Im letzten Kapitel wird die intergenerationelle Gerechtigkeit als zentraler Aspekt des Gerechtigkeitsbegriffs herausgearbeitet. Dem dient neben einer anthropologischen Rückversicherung über das Personenkonzept eine Explikation klassischer Konzepte der (sozialen) Gerechtigkeit. In Verbindung mit den eingangs entwickelten Generationenkonzepten werden sodann die Teilaspekte der gerechtigkeitstheoretischen Tradition hinsichtlich der diachronen Grundnorm neu interpretiert. Dies wird abschließend unter Hinzunahme des Nachhaltigkeitsbegriffs konkretisiert und auf die unterschiedlichen Generationenverhältnisse bezogen.

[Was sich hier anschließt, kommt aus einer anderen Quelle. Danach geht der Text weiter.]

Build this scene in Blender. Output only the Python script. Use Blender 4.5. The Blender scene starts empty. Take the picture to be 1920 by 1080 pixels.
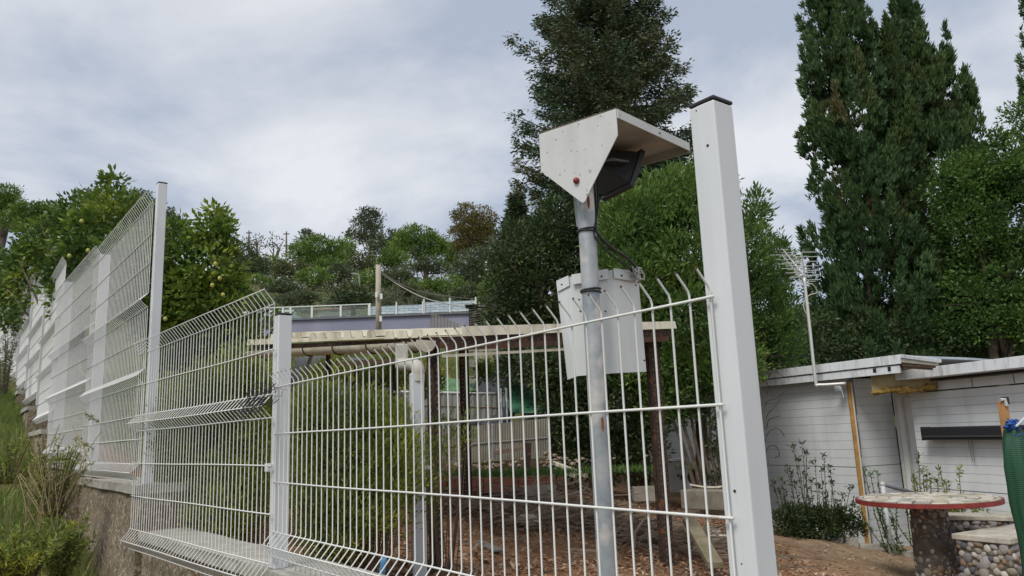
import bpy, math, random
import numpy as np
from mathutils import Vector, Matrix

rng = np.random.default_rng(7)
random.seed(7)
scene = bpy.context.scene
COL = scene.collection

# ------------------------------------------------------------------ camera
F_PX = 1440.0
PITCH, ROLL = math.radians(10.8), math.radians(2.2)
R0 = np.array([1, 0, 0.]); FW = np.array([0, math.cos(PITCH), math.sin(PITCH)]); U0 = np.array([0, -math.sin(PITCH), math.cos(PITCH)])
CR = math.cos(ROLL) * R0 - math.sin(ROLL) * U0
CU = math.cos(ROLL) * U0 + math.sin(ROLL) * R0
EYE = np.array([0, 0, 1.7])
cam_d = bpy.data.cameras.new('camera'); cam = bpy.data.objects.new('camera', cam_d); COL.objects.link(cam)
m = Matrix(((CR[0], CU[0], -FW[0], EYE[0]), (CR[1], CU[1], -FW[1], EYE[1]), (CR[2], CU[2], -FW[2], EYE[2]), (0, 0, 0, 1)))
cam.matrix_world = m
cam_d.sensor_width = 36; cam_d.lens = 36 * F_PX / 1920; cam_d.clip_end = 3000; cam_d.clip_start = 0.05
scene.camera = cam

# ------------------------------------------------------------------ world and light
SUN_EL, SUN_AZ = math.radians(52), math.radians(215)      # azimuth clockwise from +Y
world = bpy.data.worlds.new('World'); scene.world = world; world.use_nodes = True
nt = world.node_tree; nt.nodes.clear()
def N(t, ty, **kw):
    n = t.nodes.new(ty)
    for k, v in kw.items(): setattr(n, k, v)
    return n
out = N(nt, 'ShaderNodeOutputWorld')
sky = N(nt, 'ShaderNodeTexSky', sky_type='NISHITA', sun_disc=False, sun_elevation=SUN_EL, sun_rotation=SUN_AZ)
bg1 = N(nt, 'ShaderNodeBackground'); bg1.inputs['Strength'].default_value = 0.075
nt.links.new(sky.outputs[0], bg1.inputs[0])
tc = N(nt, 'ShaderNodeTexCoord'); sep = N(nt, 'ShaderNodeSeparateXYZ'); nt.links.new(tc.outputs['Generated'], sep.inputs[0])
mx = N(nt, 'ShaderNodeMath', operation='MAXIMUM'); nt.links.new(sep.outputs[2], mx.inputs[0]); mx.inputs[1].default_value = 0.0
ad = N(nt, 'ShaderNodeMath', operation='ADD'); nt.links.new(mx.outputs[0], ad.inputs[0]); ad.inputs[1].default_value = 0.30
dx = N(nt, 'ShaderNodeMath', operation='DIVIDE'); nt.links.new(sep.outputs[0], dx.inputs[0]); nt.links.new(ad.outputs[0], dx.inputs[1])
dy = N(nt, 'ShaderNodeMath', operation='DIVIDE'); nt.links.new(sep.outputs[1], dy.inputs[0]); nt.links.new(ad.outputs[0], dy.inputs[1])
cb = N(nt, 'ShaderNodeCombineXYZ'); nt.links.new(dx.outputs[0], cb.inputs[0]); nt.links.new(dy.outputs[0], cb.inputs[1])
mp = N(nt, 'ShaderNodeMapping'); nt.links.new(cb.outputs[0], mp.inputs[0]); mp.inputs['Scale'].default_value = (0.85, 1.0, 1); mp.inputs['Location'].default_value = (2.2, 0.7, 0); mp.inputs['Rotation'].default_value = (0, 0, -0.35)
n1 = N(nt, 'ShaderNodeTexNoise'); n1.inputs['Scale'].default_value = 1.5; n1.inputs['Detail'].default_value = 8; n1.inputs['Roughness'].default_value = 0.56; n1.inputs['Distortion'].default_value = 0.25
nt.links.new(mp.outputs[0], n1.inputs['Vector'])
cr = N(nt, 'ShaderNodeValToRGB'); nt.links.new(n1.outputs['Fac'], cr.inputs[0])
e = cr.color_ramp.elements
e[0].position = 0.40; e[0].color = (0.30, 0.34, 0.41, 1)
e[1].position = 0.62; e[1].color = (0.56, 0.565, 0.585, 1)
q = cr.color_ramp.elements.new(0.50); q.color = (0.44, 0.46, 0.50, 1)
bg2 = N(nt, 'ShaderNodeBackground'); nt.links.new(cr.outputs[0], bg2.inputs[0]); bg2.inputs['Strength'].default_value = 1.0
mix = N(nt, 'ShaderNodeMixShader'); mix.inputs[0].default_value = 0.86
nt.links.new(bg1.outputs[0], mix.inputs[1]); nt.links.new(bg2.outputs[0], mix.inputs[2]); nt.links.new(mix.outputs[0], out.inputs[0])
sd = bpy.data.lights.new('sun', 'SUN'); sd.energy = 1.5; sd.angle = math.radians(22); sd.color = (1.0, 0.96, 0.89)
so = bpy.data.objects.new('sun', sd); COL.objects.link(so)
sv = Vector((math.sin(SUN_AZ) * math.cos(SUN_EL), math.cos(SUN_AZ) * math.cos(SUN_EL), math.sin(SUN_EL)))
so.rotation_euler = sv.to_track_quat('Z', 'Y').to_euler(); so.location = (0, 0, 30)
vs = scene.view_settings; vs.view_transform = 'Standard'; vs.look = 'None'; vs.exposure = 0.68; vs.gamma = 1.0; vs.use_curve_mapping = False

# ------------------------------------------------------------------ helpers
def P(x, y, Y):
    d = CR * (x - 960) / F_PX + CU * (540 - y) / F_PX + FW
    return EYE + d * (Y / d[1])
def nrm(v): v = np.asarray(v, float); return v / (np.linalg.norm(v) + 1e-12)
def V3(*a): return np.array(a, float)

MATS = {}
def mat(name, col, rough=0.6, metal=0.0, var=0.0, vscale=6.0, col2=None, bump=0.0, bscale=40.0, spec=0.4, streak=None, spots=None, coat=0.0):
    """plain surface with optional colour variation, streaks, spots and fine relief"""
    if name in MATS: return MATS[name]
    M = bpy.data.materials.new(name); M.use_nodes = True; t = M.node_tree; b = t.nodes['Principled BSDF']
    b.inputs['Roughness'].default_value = rough; b.inputs['Metallic'].default_value = metal
    b.inputs['Specular IOR Level'].default_value = spec; b.inputs['Coat Weight'].default_value = coat
    tc = N(t, 'ShaderNodeTexCoord'); src = tc.outputs['Object']
    c = None
    if var > 0 or col2 is not None:
        n = N(t, 'ShaderNodeTexNoise'); n.inputs['Scale'].default_value = vscale; n.inputs['Detail'].default_value = 6; n.inputs['Roughness'].default_value = 0.65
        t.links.new(src, n.inputs['Vector'])
        r = N(t, 'ShaderNodeValToRGB'); t.links.new(n.outputs['Fac'], r.inputs[0])
        a2 = col2 if col2 is not None else [k * (1 - var) for k in col]
        a1 = col if col2 is not None else [min(1, k * (1 + var * 0.6)) for k in col]
        r.color_ramp.elements[0].position = 0.36; r.color_ramp.elements[0].color = (*a2, 1)
        r.color_ramp.elements[1].position = 0.64; r.color_ramp.elements[1].color = (*a1, 1)
        c = r.outputs[0]
    def overlay(c, fac_out, colour):
        mm = N(t, 'ShaderNodeMix', data_type='RGBA'); t.links.new(fac_out, mm.inputs['Factor'])
        if c is None: mm.inputs['A'].default_value = (*col, 1)
        else: t.links.new(c, mm.inputs['A'])
        mm.inputs['B'].default_value = (*colour, 1); return mm.outputs['Result']
    if streak:      # (colour, amount, xscale, zscale)
        mpn = N(t, 'ShaderNodeMapping'); t.links.new(src, mpn.inputs[0]); mpn.inputs['Scale'].default_value = (streak[2], streak[2], streak[3])
        n = N(t, 'ShaderNodeTexNoise'); n.inputs['Scale'].default_value = 1; n.inputs['Detail'].default_value = 4; t.links.new(mpn.outputs[0], n.inputs['Vector'])
        r = N(t, 'ShaderNodeMapRange'); r.inputs['From Min'].default_value = 0.5; r.inputs['From Max'].default_value = 0.75; r.inputs['To Max'].default_value = streak[1]
        t.links.new(n.outputs['Fac'], r.inputs['Value']); c = overlay(c, r.outputs[0], streak[0])
    if spots:       # (colour, amount, scale, threshold)
        n = N(t, 'ShaderNodeTexNoise'); n.inputs['Scale'].default_value = spots[2]; n.inputs['Detail'].default_value = 3; t.links.new(src, n.inputs['Vector'])
        r = N(t, 'ShaderNodeMapRange'); r.inputs['From Min'].default_value = spots[3]; r.inputs['From Max'].default_value = spots[3] + 0.05; r.inputs['To Max'].default_value = spots[1]
        t.links.new(n.outputs['Fac'], r.inputs['Value']); c = overlay(c, r.outputs[0], spots[0])
    if c is None: b.inputs['Base Color'].default_value = (*col, 1)
    else: t.links.new(c, b.inputs['Base Color'])
    if bump > 0:
        n = N(t, 'ShaderNodeTexNoise'); n.inputs['Scale'].default_value = bscale; n.inputs['Detail'].default_value = 6; n.inputs['Roughness'].default_value = 0.7
        t.links.new(src, n.inputs['Vector'])
        bu = N(t, 'ShaderNodeBump'); bu.inputs['Strength'].default_value = bump; bu.inputs['Distance'].default_value = 0.02
        t.links.new(n.outputs['Fac'], bu.inputs['Height']); t.links.new(bu.outputs[0], b.inputs['Normal'])
    MATS[name] = M; return M

def leafmat(name, cols, trans=0.3, rough=0.5, nscale=0.8):
    """leaf surface: colour picked per leaf (attribute rnd) and drifting slowly through the plant"""
    if name in MATS: return MATS[name]
    M = bpy.data.materials.new(name); M.use_nodes = True; t = M.node_tree; b = t.nodes['Principled BSDF']; o = t.nodes['Material Output']
    at = N(t, 'ShaderNodeAttribute', attribute_name='rnd')
    tcn = N(t, 'ShaderNodeTexCoord'); n = N(t, 'ShaderNodeTexNoise'); n.inputs['Scale'].default_value = nscale; n.inputs['Detail'].default_value = 3
    t.links.new(tcn.outputs['Object'], n.inputs['Vector'])
    m1 = N(t, 'ShaderNodeMath', operation='MULTIPLY'); t.links.new(at.outputs['Fac'], m1.inputs[0]); m1.inputs[1].default_value = 0.55
    m2 = N(t, 'ShaderNodeMath', operation='MULTIPLY_ADD'); t.links.new(n.outputs['Fac'], m2.inputs[0]); m2.inputs[1].default_value = 1.3; m2.inputs[2].default_value = -0.42
    m3 = N(t, 'ShaderNodeMath', operation='ADD'); t.links.new(m1.outputs[0], m3.inputs[0]); t.links.new(m2.outputs[0], m3.inputs[1])
    r = N(t, 'ShaderNodeValToRGB'); t.links.new(m3.outputs[0], r.inputs[0]); els = r.color_ramp.elements
    k = len(cols)
    els[0].position = 0.0; els[0].color = (*cols[0], 1); els[1].position = 1.0; els[1].color = (*cols[-1], 1)
    for i in range(1, k - 1):
        el = els.new(i / (k - 1)); el.color = (*cols[i], 1)
    t.links.new(r.outputs[0], b.inputs['Base Color']); b.inputs['Roughness'].default_value = rough; b.inputs['Specular IOR Level'].default_value = 0.35
    tr = N(t, 'ShaderNodeBsdfTranslucent'); t.links.new(r.outputs[0], tr.inputs['Color'])
    mixn = N(t, 'ShaderNodeMixShader'); mixn.inputs[0].default_value = trans
    t.links.new(b.outputs[0], mixn.inputs[1]); t.links.new(tr.outputs[0], mixn.inputs[2]); t.links.new(mixn.outputs[0], o.inputs['Surface'])
    MATS[name] = M; return M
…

Insgesamt ist es V. gelungen, die systematische Relevanz der Generationenverhältnisse für die Grundlegung der Sozialethik plausibel zu machen. Dabei liegt die Verbindung mit dem Konzept der Nachhaltigkeit auf der Hand. Trotzdem stellen sich einige kritische Rückfragen: Das zentrale Prinzip der Nachhaltigkeit wird von V. erst spät – und eher historisch-genetisch statt systematisch– eingeführt. Warum eine eingehendere Auseinandersetzung unterbleibt, wird nicht deutlich. Hingegen wird der Auseinandersetzung mit den Ansätzen von Jonas, Birnbacher und Rawls mehr als ein Drittel des Buches eingeräumt, während der systematische Ertrag dieser Auseinandersetzung eher gering bleibt. Ähnliches gilt für die Diskussion des Gerechtigkeitsbegriffs, bei der die Auf­arbeitung aktueller Kontroversen – etwa zum Verhältnis von Gleichheit und Gerechtigkeit – unterbleibt. Auch die Erörterung der Rawlsschen Position unterschlägt die kritischen Rückfragen im Zusammenhang der Kommunitarismusdebatte, die insbesondere dessen anthropologische Grundannahmen thematisieren. Diese Einwände schmälern aber nicht den wichtigen Beitrag, den diese Untersuchung für die systematische Integration der zeitlichen Dimension in die sozialethische Debatte leistet.